Tomando as rédeas da minha (trans)masculinidade

Achar meu lugar neste mundo enquanto homem trans não é fácil. A constante alienação e isolamento me deixam desesperado e às vezes parece que não há um único grupo que está disposto a me acolher de braços abertos, não sem antes me privar de complexidade e personalidade.

Conversas em torno de minha existência acontecem sem espaço para minha participação e minha presença na sala é mantida aos cantos mal-iluminados – se é que sequer posso entrar.

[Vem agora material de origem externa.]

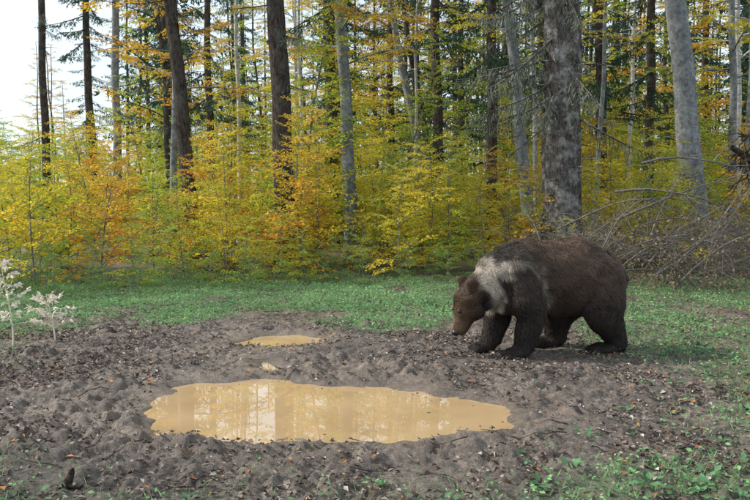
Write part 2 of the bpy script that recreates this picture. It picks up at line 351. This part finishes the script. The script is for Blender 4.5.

Há este sentimento fodido que permeia rodas LGBTQ+ e feministas de que masculinidade é uma coisa inerentemente suja e violenta, e qualquer pessoa que se aproxima dela é traidora e perigosa. Um sentimento de que ser ou se apresentar de forma masculina te faz um soldado do patriarcado. Um opressor. Uma arma prestes a disparar.

Eu entendo de onde isso vem, claro que entendo. O patriarcado é, em si, uma força opressora e causadora de muitos dos males da sociedade. Mas esta equiparação entre patriarcado e masculinidade não é só errônea como também apaga a participação de mulheres (cis, brancas, de classe alta) na manutenção de diversos sistemas de opressão. A masculinidade não pertence aos homens cis, nem pode ser exclusivamente definida por eles. Ignorar a realidade de expansões de gênero marginalizadas contribui mais para manter o status quo do que para desmantelá-lo e toda e qualquer análise de gênero e outras hierarquias sociais que se orgulha em ser rasa e unidimensional não tem mérito algum nem deve ser levada a sério.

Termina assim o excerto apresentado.